Cette réaction si brusque pouvait s’accentuer davantage. La fermeté de notre attitude, nos armes dont on s’exagérait la puissance, et sur le compte desquelles on racontait des prodiges, le prestige enfin du nom européen, empêchaient, malgré notre petit nombre, que l’on se portât envers nous aux dernières extrémités. Mais la passion pouvait l’emporter sur la prudence, et, d’un moment à l’autre, nous pouvions avoir tout à craindre. Je résolus cependant, malgré l’avis contraire du père Leguilcher, de ne pas précipiter notre départ et d’attendre les événements.

Pendant toute l’après-midi, un grand nombre de fonctionnaires mahométans vinrent nous voir, guidés par la curiosité, ou le désir d’épier notre conduite. Nous dûmes, par prudence, nous abstenir d’observer, de dessiner et d’écrire. Nous apprîmes que le sultan s’était approprié deux éléphants que le roi de Birmanie envoyait en signe d’hommage à l’empereur de Chine. Je fis témoigner au sultan nos regrets de la méprise grossière qu’il commettait à notre égard, et je fis renfermer les cadeaux que je lui destinais, malgré la convoitise qu’ils avaient pu exciter.

Vers cinq heures le sultan fit appeler le chef de notre escorte ; celui-ci revint peu après

  1. Cette assertion semble recevoir un démenti de l’excellent accueil que la mission anglaise dirigée par le major Sladen a reçu quelques mois après des autorités mahométanes de Teng-yue tcheou.

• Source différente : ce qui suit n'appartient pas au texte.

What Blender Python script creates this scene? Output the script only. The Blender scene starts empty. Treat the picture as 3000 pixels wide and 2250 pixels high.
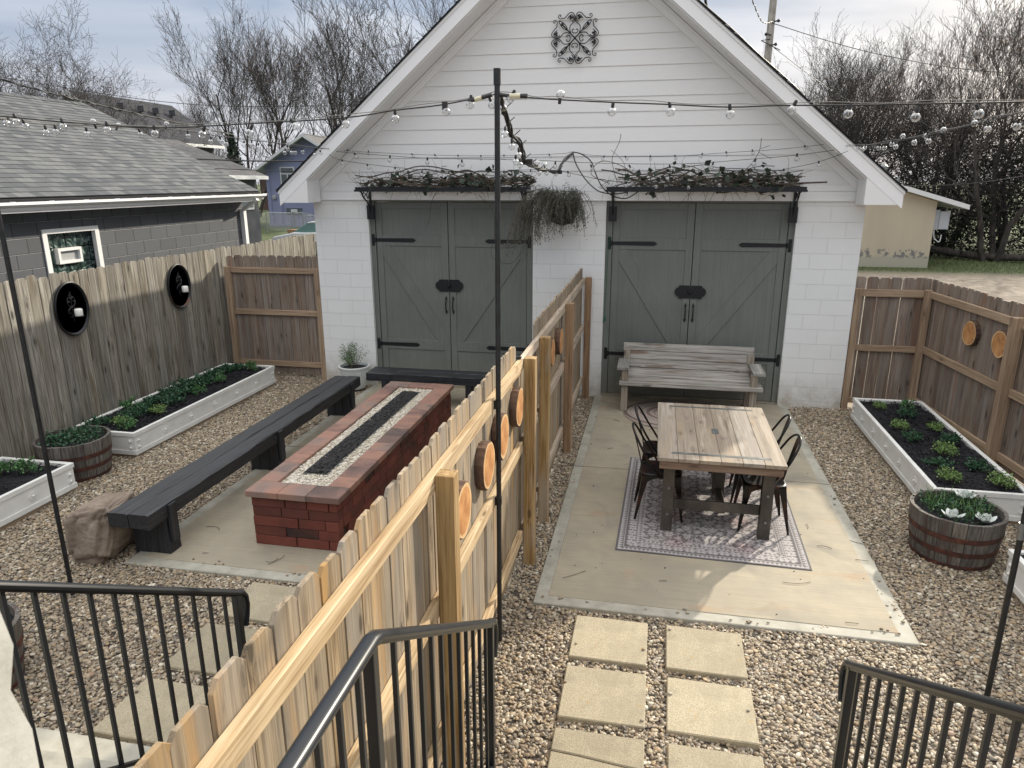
import bpy, bmesh, math, random
import numpy as np
from mathutils import Vector, Matrix
R = math.radians
SC = bpy.context.scene
COL = SC.collection
rng = random.Random(7)

# ------------------------------------------------------------------ camera
cd = bpy.data.cameras.new("camera")
cam = bpy.data.objects.new("camera", cd)
COL.objects.link(cam)
yaw, pitch, roll = 0.1974, 0.2787, -0.0025
fw = Vector((-math.sin(yaw)*math.cos(pitch), math.cos(yaw)*math.cos(pitch), -math.sin(pitch)))
rt = Vector((math.cos(yaw), math.sin(yaw), 0))
up = rt.cross(fw)
r2 = rt*math.cos(roll) + up*math.sin(roll)
u2 = -rt*math.sin(roll) + up*math.cos(roll)
CAMP = Vector((0.1394, -10.0842, 3.0393))
m = Matrix((r2, u2, -fw)).transposed().to_4x4()
m.translation = CAMP
cam.matrix_world = m
cd.sensor_width = 36
cd.lens = 24.99
cd.clip_start = 0.05
cd.clip_end = 2000
cd.dof.use_dof = True
cd.dof.focus_distance = 6.5
cd.dof.aperture_fstop = 13.0
SC.camera = cam

# ------------------------------------------------------------------ sky, sun, exposure
SUN_EL, SUN_AZ = R(27), R(32)      # azimuth from +y towards +x
world = bpy.data.worlds.new("World")
SC.world = world
world.use_nodes = True
wt = world.node_tree
wt.nodes.clear()
wn, wl = wt.nodes, wt.links
wo = wn.new('ShaderNodeOutputWorld')
bg = wn.new('ShaderNodeBackground')
wl.new(bg.outputs[0], wo.inputs[0])
sky = wn.new('ShaderNodeTexSky')
sky.sky_type = 'NISHITA'
sky.sun_disc = False
sky.sun_elevation = SUN_EL
sky.sun_rotation = SUN_AZ
sky.air_density = 1.2
sky.dust_density = 3.0
tc = wn.new('ShaderNodeTexCoord')
sp = wn.new('ShaderNodeSeparateXYZ')
wl.new(tc.outputs['Generated'], sp.inputs[0])
def wmath(op, a, b=None, clamp=False):
    n = wn.new('ShaderNodeMath'); n.operation = op; n.use_clamp = clamp
    for i, x in enumerate((a, b)):
        if x is None: continue
        if isinstance(x, (int, float)): n.inputs[i].default_value = x
        else: wl.new(x, n.inputs[i])
    return n.outputs[0]
# cloud deck: direction projected on a plane above, stretched noise
zc = wmath('MAXIMUM', sp.outputs[2], 0.0)
den = wmath('ADD', zc, 0.13)
cx = wmath('DIVIDE', sp.outputs[0], den); cy_ = wmath('DIVIDE', sp.outputs[1], den)
cb = wn.new('ShaderNodeCombineXYZ')
wl.new(cx, cb.inputs[0]); wl.new(cy_, cb.inputs[1])
nz = wn.new('ShaderNodeTexNoise'); nz.inputs['Scale'].default_value = 0.8
nz.inputs['Detail'].default_value = 5; nz.inputs['Roughness'].default_value = 0.5
nz.inputs['Distortion'].default_value = 0.4
wl.new(cb.outputs[0], nz.inputs['Vector'])
cr = wn.new('ShaderNodeValToRGB')
cr.color_ramp.elements[0].position = 0.40; cr.color_ramp.elements[0].color = (0.25, 0.33, 0.47, 1)
cr.color_ramp.elements[1].position = 0.60; cr.color_ramp.elements[1].color = (0.60, 0.64, 0.73, 1)
wl.new(nz.outputs[0], cr.inputs[0])
# paler towards the horizon
hz = wn.new('ShaderNodeMapRange'); hz.interpolation_type = 'SMOOTHSTEP'
hz.inputs[1].default_value = 0.0; hz.inputs[2].default_value = 0.24
hz.inputs[3].default_value = 1.0; hz.inputs[4].default_value = 0.0
wl.new(zc, hz.inputs[0])
m1 = wn.new('ShaderNodeMixRGB'); m1.inputs[2].default_value = (0.70, 0.71, 0.77, 1)
wl.new(hz.outputs[0], m1.inputs[0]); wl.new(cr.outputs[0], m1.inputs[1])
# glow around the veiled sun
sd = Vector((math.sin(SUN_AZ)*math.cos(SUN_EL), math.cos(SUN_AZ)*math.cos(SUN_EL), math.sin(SUN_EL)))
dt = wn.new('ShaderNodeVectorMath'); dt.operation = 'DOT_PRODUCT'
wl.new(tc.outputs['Generated'], dt.inputs[0]); dt.inputs[1].default_value = sd
g0 = wmath('MAXIMUM', dt.outputs['Value'], 0.0)
g1 = wmath('POWER', g0, 14.0)
gm = wn.new('ShaderNodeMixRGB'); gm.blend_type = 'ADD'; gm.inputs[2].default_value = (0.50, 0.42, 0.28, 1)
wl.new(g1, gm.inputs[0]); wl.new(m1.outputs[0], gm.inputs[1])
# an overcast sky is about three times as bright overhead as at the horizon
ov = wn.new('ShaderNodeMapRange')
ov.inputs[1].default_value = 0.22; ov.inputs[2].default_value = 0.8
ov.inputs[3].default_value = 1.0; ov.inputs[4].default_value = 2.75
wl.new(zc, ov.inputs[0])
om = wn.new('ShaderNodeVectorMath'); om.operation = 'SCALE'
# overhead the deck is thicker and neutral grey white
wz = wn.new('ShaderNodeMapRange'); wz.inputs[1].default_value = 0.25; wz.inputs[2].default_value = 0.6
wl.new(zc, wz.inputs[0])
wm = wn.new('ShaderNodeMixRGB'); wm.inputs[2].default_value = (0.66, 0.655, 0.65, 1)
wl.new(wz.outputs[0], wm.inputs[0]); wl.new(gm.outputs[0], wm.inputs[1])
wl.new(wm.outputs[0], om.inputs[0]); wl.new(ov.outputs[0], om.inputs['Scale'])
# sky texture at 0.1 behind thin cloud
sk = wn.new('ShaderNodeVectorMath'); sk.operation = 'SCALE'; sk.inputs['Scale'].default_value = 0.10
wl.new(sky.outputs[0], sk.inputs[0])
mx = wn.new('ShaderNodeMixRGB'); mx.inputs[0].default_value = 0.86
wl.new(sk.outputs[0], mx.inputs[1]); wl.new(om.outputs[0], mx.inputs[2])
wl.new(mx.outputs[0], bg.inputs[0])
bg.inputs[1].default_value = 1.0

sl = bpy.data.lights.new("sun", 'SUN')
sl.energy = 4.8
sl.angle = R(1.2)
sl.color = (1.0, 0.91, 0.76)
so = bpy.data.objects.new("sun", sl)
COL.objects.link(so)
so.rotation_euler = (-sd).to_track_quat('-Z', 'Y').to_euler()
so.location = (10, 16, 14)

SC.view_settings.view_transform = 'Standard'
SC.view_settings.look = 'None'
SC.view_settings.exposure = 0.28
SC.view_settings.gamma = 1.0
SC.render.engine = 'CYCLES'
SC.cycles.max_bounces = 8
SC.cycles.transparent_max_bounces = 16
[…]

    Il est très-possible que cet accueil soit dû en entier au désir de réparer la mauvaise impression qu’avait pu causer la réception de la Commission française. La distinction des nations occidentales ne se fait dans le Yun-nan que d’une façon très-confuse et on admet entre elles la plus grande solidarité. Leur prestige, je l’ai dit souvent, reste considérable. Une lettre du P. Leguilcher datée de Ma-chang, le 24 mars 1869, m’a informé qu’après notre départ de Ta-ly, le sultan avait paru effrayé des conséquences de son mauvais accueil. Il avait fait surélever de trois pieds les murailles de Hiang kouan et celles de Hia kouan et fait étudier la construction de batteries sur les bords du lac. La bonzerie aux trois tours située au pied de la montagne et au nord de Ta-ly ayant attiré l’attention de M. Delaporte qui l’avait dessinée, on avait bâti de ce côté deux ou trois petits fortins.

    D’un autre côté, il me paraît invraisemblable que le gouverneur de Teng-yue, agent officiel du gouvernement mahométan, ait pu ignorer, à la date du 30 juin, la présence au mois de mars précédent, de la Commission française à Ta-ly, et qu’il ait été sincère en affirmant à plusieurs reprises au major Sladen que cette commission avait été attaquée aux environs de Xieng Hong par des tribus hostiles et que la plupart de ceux qui la composaient avaient péri. (Voy. Major Sladen’s Report dans les Parliamentary Papers de 1871, p. 96). Peut-être n’avait-il pour but que de détourner, en cas de réussite, la responsabilité d’un attentat qui a été prémédité peut-être par les Mahométans.

    Enfin, je ferai remarquer que toutes les instances du major Sladen pour continuer sa route jusqu’à Ta-ly sont restées inutiles, et que malgré la courtoisie de la réception qui lui a été faite à Momein, on ne lui a pas laissé dépasser cette ville frontière.